-- start DATASET CONTENT --

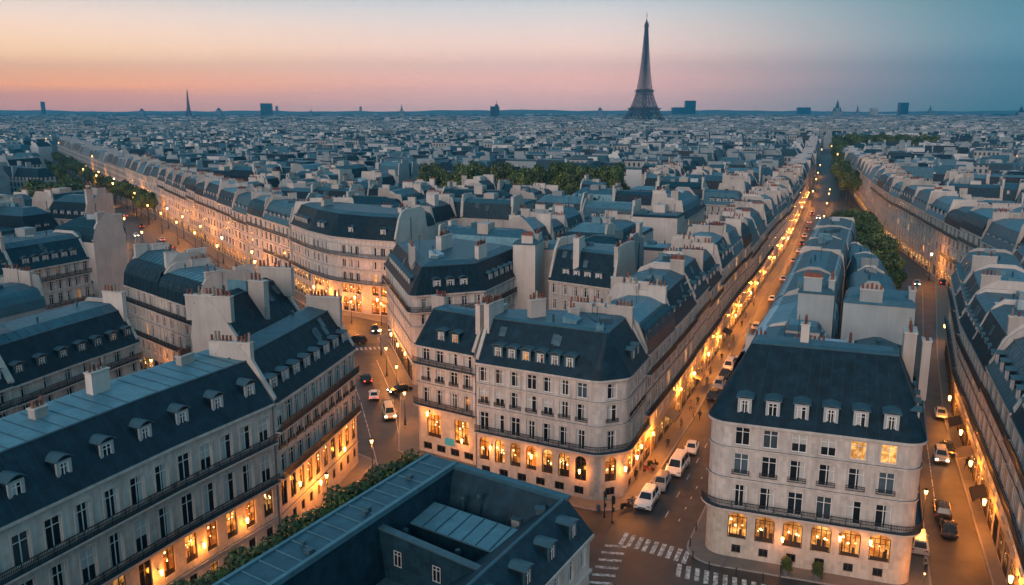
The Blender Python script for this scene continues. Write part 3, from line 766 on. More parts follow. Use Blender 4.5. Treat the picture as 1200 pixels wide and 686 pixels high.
# the long block along the lower left
fl = [FL(0, 3.3, 1.1, 1.4, 1.3, kind='shop', lit=.3, fm='dark_wood'), FL(3.3, 8.0, 1.5, 3.0, .9, kind='shop', lit=.55, fm='dark_wood'), FL(8.0, 12.9, 1.6, 3.4, .3), FL(12.9, 17.5, 1.6, 2.9, .3)]
LA = [(-48.6, 46), (-41, 63), (-33.8, 79.6), (-27.4, 92.4)]
P_, K_ = rowpoly(LA, 10.5)
H1 = house(P_, K_, 17.5, fl, 'long stone block with slate mansard and pale zinc deck, lower left corner', lod=2, hm=4.6, i1=3.1, ht=.5, i2=5.9, i2r=.4, rear_i1=.7, top='zinc_pale', dst='arch', sp=3.15, dsp=4.2, balc=(8.05, 12.9), strings=(3.3,), party_up=None, seams=1.7, skyl=2, dz=.75, di=.75)
chimney(H1, -41.4, 81.6, ua, 2.2, .9, 21, 24.6, 4); chimney(H1, -43.6, 74.5, ua, 1.4, .9, 21, 23.3, 3); chimney(H1, -36.4, 91.4, ua, 2.0, .8, 21.5, 23.4, 5)
chimney(H1, -47.5, 66.4, ua, 2.4, .9, 21, 23.6, 5)
# the taller house after it, at the bend of the street
fl = [FL(0, 3.3, .9, 1.3, 1.4, kind='shop', lit=.15, fm='dark_wood'), FL(3.3, 8.0, 1.35, 3.0, .9, kind='shop', lit=.6, fm='dark_wood'), FL(8.0, 11.0, 1.4, 2.3, .3), FL(11.0, 13.8, 1.4, 2.1, .4), FL(13.8, 17.2, 1.4, 2.5, .3)]
LB = [(-27.2, 92.8), (-24.7, 104), (-22.3, 116)]
P_, K_ = rowpoly(LB, 8.0)
H2 = house(P_, K_, 17.3, fl, 'tall stone house with steep slate mansard at the left street bend', lod=2, hm=5.4, i1=3.4, ht=.5, i2=2.5, i2r=.6, rear_i1=1.0, sp=2.55, dsp=3.2, balc=(8.05, 13.8), strings=(3.3, 11.0), party_up=1.0, guard=(3,), skyl=5, dz=.6, di=.6)
edge_chims(H2, 5, [(.35, 5.2, .9, 11, 2)]); edge_chims(H2, 2, [(.5, 5.0, 1.4, 10, 2)])
P2, K2 = rowpoly([(-34.4, 103.6), (-32.6, 111), (-30.6, 120)], 6.6, rear='R')
H3 = house(P2, K2, 21.2, [FL(17.5, 20.5, 1.1, 1.8, .6)], 'rear range of the tall bend house, slate slope over a big blank pale gable', lod=2, hm=5.0, i1=3.6, ht=.4, i2=1.0, rear_i1=.8, dorm=0, party_up=.9, skyl=4, top='slate')
edge_chims(H3, 5, [(.4, 6.4, .6, 12, 2)]); edge_chims(H3, 2, [(.5, 5.2, 1.4, 9, 2)]); chimney(H3, -34.2, 112.6, ua + 1.57, 2.6, 1.0, 22, 27.6, 4)

# house at the right foreground, rounded corners, lit ground floor
fl = [FL(0, 2.0, 1.0, 1.0, .55, kind='shop', lit=0, fm='dark_wood'), FL(2.0, 6.05, 2.1, 3.1, .35, .55, kind='shop', lit=.6, fm='dark_wood'),
      FL(6.05, 9.6, 1.6, 2.7, .15), FL(9.6, 13.2, 1.6, 2.5, .5), FL(13.2, 16.25, 1.6, 2.1, .4, lix=(4, 5))]
RRp = [(22.0, 90.6), (42.6, 83.0), (48.2, 96.0), (27.9, 104.4)]
H4 = house(RRp, 'FFRF', 16.3, fl, 'stone corner house with rounded corners and deep slate roof at the right front', lod=2, hm=7.4, ht=.3, i2=.5, top='zinc', d1=[6.6, 3.0, 4.6, 3.4], i2r=.5, rad={0: 2.2, 1: 1.8}, sp=3.3, nb=6, balc=(6.1,), strings=(9.45, 13.1), party_up=None, guard=(3,), dz=.55, di=.55, dst='flat', skyl=0)
chimney(H4, 46.6, 92.6, ua + .0, 1.8, .9, 18, 24.8, 5); chimney(H4, 30.6, 102.4, ua - 1.57, 3.0, .8, 17, 22.6, 6)
chimney(H4, 33.8, 95.2, ua, 1.4, .9, 21, 26.0, 3); chimney(H4, 45.6, 94.6, ua, 3.2, 1.3, 17, 25.4, 7)
for x, y, z in ((33.6, 91.6, 19.6), (39.5, 90.2, 19.9), (28.6, 93.0, 19.0)):
    mb = MB(); mb.box(0, 0, 0, .5, .5, .4, .3, 0); mb.box(0, 0, .5, .58, .62, .5, .3, 0); mb.build('vent', 'lead', H4.b); v_ = H4.b.children[-1]
    v_.location = (x - H4.base[0], y - H4.base[1], z)
# house at the corner in the middle
fl = [FL(0, 2.1, 1.35, 1.1, .5, kind='shop', lit=0, fm='dark_wood', sp=2.7), FL(2.1, 6.6, 1.6, 3.4, .35, .8, kind='shop', lit=.86, fm='dark_wood'),
      FL(6.6, 10.1, 1.4, 2.7, .15), FL(10.1, 13.4, 1.4, 2.35, .5), FL(13.4, 16.4, 1.4, 2.05, .4)]
CCp = [(-4.9, 112), (10.9, 103.6), (14.9, 105.0), (18.8, 114.6), (7.0, 119.4), (-0.4, 120.4)]
H5 = house(CCp, 'FFFPRP', 16.5, fl, 'stone corner house over a row of glowing arched windows, picture middle', lod=2, hm=5.4, ht=.3, i2=.5, i2r=.3, d1=[3.5, 2.6, 3.0, .02, .9, .02], rad={1: 2.2, 2: 2.2}, skyl=3, sp=2.45, balc=(6.65,), strings=(10.0, 13.3), party_up=.8, guard=(3,), dz=.45, di=.4, dsp=2.2, dst='slate')
pe = [i for i in range(len(H5.poly)) if hypot(H5.poly[i][0] - 18.8, H5.poly[i][1] - 114.6) < .01][0]
edge_chims(H5, pe, [(.3, 3.6, 1.2, 7, 2), (.75, 3.4, 1.2, 7, 2)]); edge_chims(H5, len(H5.poly) - 1, [(.55, 4.2, 1.8, 8, 2)])
chimney(H5, 3.4, 114.6, .5, 2.4, 1.0, 21, 24.6, 5); chimney(H5, 8.5, 114.5, .5, 1.4, .8, 21, 23.4, 3)
fl2 = [FL(0, 2.1, 1.6, 1.1, .5, kind='shop', lit=.1, fm='dark_wood'), FL(2.1, 7.4, 2.6, 3.6, .5, kind='shop', lit=1, fm='dark_wood', sp=3.6), FL(7.4, 10.7, 1.3, 2.4, .3), FL(10.7, 13.8, 1.3, 2.1, .5), FL(13.8, 16.5, 1.3, 1.9, .4)]
H6 = house([(-14.3, 121.2), (-5.2, 115.2), (-0.9, 121.8), (-9.9, 128.2)], 'FPRF', 16.5, fl2, 'narrow slate roofed stone house with lit shop, left of the arcade corner house', lod=2, hm=4.8, ht=.4, i2=.8, d1=[3.0, .02, 2.0, 1.2], sp=2.4, balc=(7.45, 13.75), strings=(10.6,), party_up=.7, guard=(3,), rad={0: .8}, dz=.45, di=.4, dst='slate', dsp=2.6)
edge_chims(H6, [i for i in range(len(H6.poly)) if hypot(H6.poly[i][0] + 5.2, H6.poly[i][1] - 115.2) < .01][0], [(.45, 4.4, 1.6, 8, 2)])
chimney(H6, -11.0, 127.4, -.6, 2.6, .9, 18, 22.2, 5)
sg = MB(); sg.obox((-9.6, 117.75, 2.3), (1.2, -.79, 0), (-.2, -.3, 0), (0, 0, .9)); so = sg.build('shop_sign', ['sign_teal']); tag(so, 'small turquoise lit sign on the corner shop front', 'sign')
# wedge house facing the left street and its court
fl = [FL(0, 4.6, 2.3, 3.4, .3, kind='shop', lit=.85, fm='dark_wood'), FL(4.6, 8, 1.1, 2.1, .5), FL(8, 11, 1.1, 1.9, .5), FL(11, 14, 1.1, 1.9, .5), FL(14, 17, 1.1, 1.8, .5)]
H7 = house([(-27.6, 184), (-18.3, 151.6), (-5.2, 156.6), (3.0, 177), (-12, 190)], 'FFFRR', 17.1, fl, 'wedge shaped house with blue slate mansard on the right of the left street', lod=2, hm=4.8, ht=.6, i2=1.8, d1=[2.4, 2.2, 2.2, 1.2, 1.2], sp=2.7, balc=(14.0,), strings=(4.6, 8, 11), dz=.4, di=.35, skyl=3, rad={1: 1.0}, dst='arch')
chimney(H7, -19.4, 163, ua + .6, 4.5, .9, 18, 24.5, 9, 'render_wall', 2); chimney(H7, -6.0, 163, ua, 4, .8, 19, 24.6, 8, 'render_wall', 2); chimney(H7, -13.8, 172, ua, 5, 1.2, 19, 25.2, 9, 'render_wall', 2)
fl = [FL(0, 4, 1.1, 2, .9), FL(4, 7.3, 1.1, 2.0, .6), FL(7.3, 10.6, 1.1, 2.0, .6), FL(10.6, 13.8, 1.1, 2.0, .6), FL(13.8, 17, 1.1, 1.9, .6)]
H8 = house([(7.4, 167.4), (19.4, 158.4), (25.0, 169.0), (14.4, 177)], 'FPRP', 17.0, fl, 'five storey court house between two tall blank gables behind the arcade house', lod=2, hm=6.0, i1=2.4, ht=.4, i2=1.0, rear_i1=1.6, sp=2.7, party_up=1.6, dz=.4, di=.35, skyl=3, strings=(7.3, 10.6, 13.8))
edge_chims(H8, 1, [(.3, 4.2, 1.2, 9, 2), (.75, 3.4, 1.2, 7, 2)]); chimney(H8, 13.2, 166.4, ua, 3.6, 1.2, 19, 25.6, 6)
# tall blank walled houses beside the court
def plain(poly, zc, label, hm=.7, top='zinc', wallm='render_wall', chim=0, i1=.4, roof='zinc', ht=.3, i2=1.0, kinds='RRRR'):
    h = house(poly, kinds, zc, [], label, lod=1, hm=hm, i1=i1, rear_i1=i1, ht=ht, i2=i2, roof=roof, top=top, dorm=0, rearm=wallm, party_up=None)
    for k in range(chim):
        i = k % len(poly); p, q = poly[i], poly[(i + 1) % len(poly)]
        dx, dy = q[0] - p[0], q[1] - p[1]; l = hypot(dx, dy); t_ = U(.25, .75)
        chimney(h, p[0] + dx * t_ - dy / l * .5, p[1] + dy * t_ + dx / l * .5, atan2(dy, dx), min(l * .5, U(2.4, 4.5)), .8, zc - .2, zc + U(1.4, 2.4), random.randint(4, 9), wallm, 1)
    return h
def urect(x, y, w, d, rot=None):
    """corner x,y nearest the camera on the left; w across (n), d away (u)"""
    r = ua - pi / 2 if rot is None else rot
    a = (cos(r), sin(r)); b = (-sin(r), cos(r))
    return [(x, y), (x + a[0] * w, y + a[1] * w), (x + a[0] * w + b[0] * d, y + a[1] * w + b[1] * d), (x + b[0] * d, y + b[1] * d)]
plain(urect(0.2, 170.5, 4.6, 9, -.25), 23.6, 'tall blank pale gable house left of the five storey court house', chim=2)
plain(urect(4.9, 178, 5, 8, -.3), 21.5, 'blank pale court wall house behind the five storey court house', chim=2)
plain(urect(-9.5, 131.5, 9, 10, -.55), 12.5, 'low zinc roofed court building behind the corner shop house', chim=1, top='zinc_pale')
plain(urect(4, 124, 10, 9, -.45), 14.5, 'low zinc roofed court wing behind the arcade corner house', chim=2, top='zinc_pale')
plain(urect(17, 134, 7, 7, -.45), 17.0, 'pale walled court wing with terracotta pots behind the lit street', chim=2)
plain(urect(22, 146, 8, 8, -.45), 18.5, 'pale court wing with zinc top in the middle of the block', chim=2)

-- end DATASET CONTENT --

**WHAT YOU NEED TO DO**
Exactly how many lines of the listing above contain the string "picture"? Give no more than the number.

**TASK SOLUTION**
2